Air memiliki peran penting dalam kehidupan sehari-hari, tidak hanya sebagai sarana bersuci tetapi juga untuk aktivitas lainnya seperti minum dan mencuci. Dalam fiqih, penggunaan air yang bersih dan suci sangat diatur dengan ketat. Namun, seringkali kita merasa ragu apakah air yang akan kita gunakan masih suci atau sudah tercemar oleh najis.
Dalam kitab Al-Muhadzdzab, Abu Ishak As-Syairozi menjelaskan empat perilaku seseorang terkait keyakinan kesucian air. Pertama, jika yakin air suci namun ragu akan kebersihannya, maka air tersebut tetap dianggap suci. Kedua, jika yakin air kotor namun ragu akan kekotorannya, maka air tetap dianggap kotor. Ketiga, jika tidak yakin baik kesucian maupun kekotoran air, maka air dianggap suci. Keempat, jika air telah berubah namun penyebabnya tidak jelas, maka air dianggap suci.
Imam Nawawi memberikan contoh kasus untuk memperjelas pandangan ini. Misalnya, jika kita yakin air suci awalnya namun kemudian timbul keraguan apakah air tersebut terkena najis, kita masih diperbolehkan menggunakan air tersebut karena keyakinan awal kita. Sebaliknya, jika kita yakin air kotor awalnya namun ragu apakah sudah bersih, maka air tetap dianggap kotor.

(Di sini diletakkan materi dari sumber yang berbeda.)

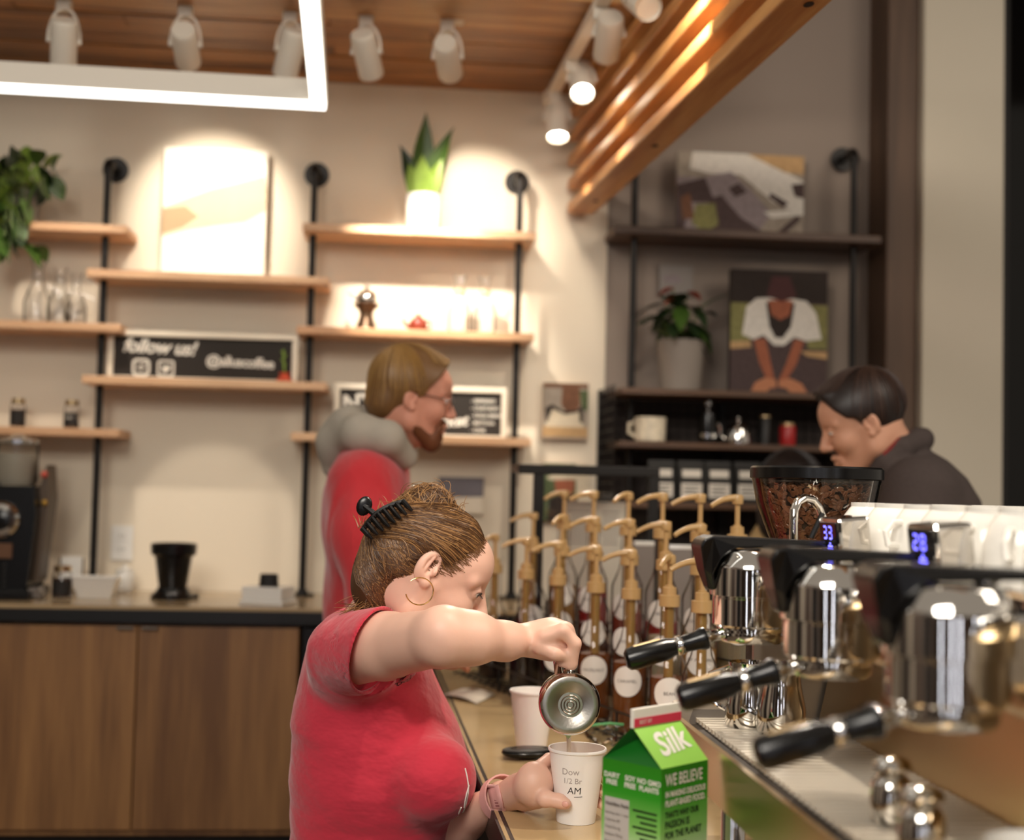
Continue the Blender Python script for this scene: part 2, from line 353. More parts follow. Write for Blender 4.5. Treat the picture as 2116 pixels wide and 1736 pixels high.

Dalam Islam, keyakinan dan kepastian sangat penting. Dalam sebuah hadis, Rasulullah mengajarkan agar tidak mengubah keputusan sebelum ada bukti yang jelas. Oleh karena itu, saat ragu tentang kesucian air, kita harus mengikuti prinsip-prinsip yang telah ditetapkan dalam fiqih untuk menjaga kesucian dan kebersihan dalam beribadah. Semoga penjelasan ini membantu kita dalam memahami dan mengambil keputusan yang tepat terkait kesucian air dalam praktik fiqih.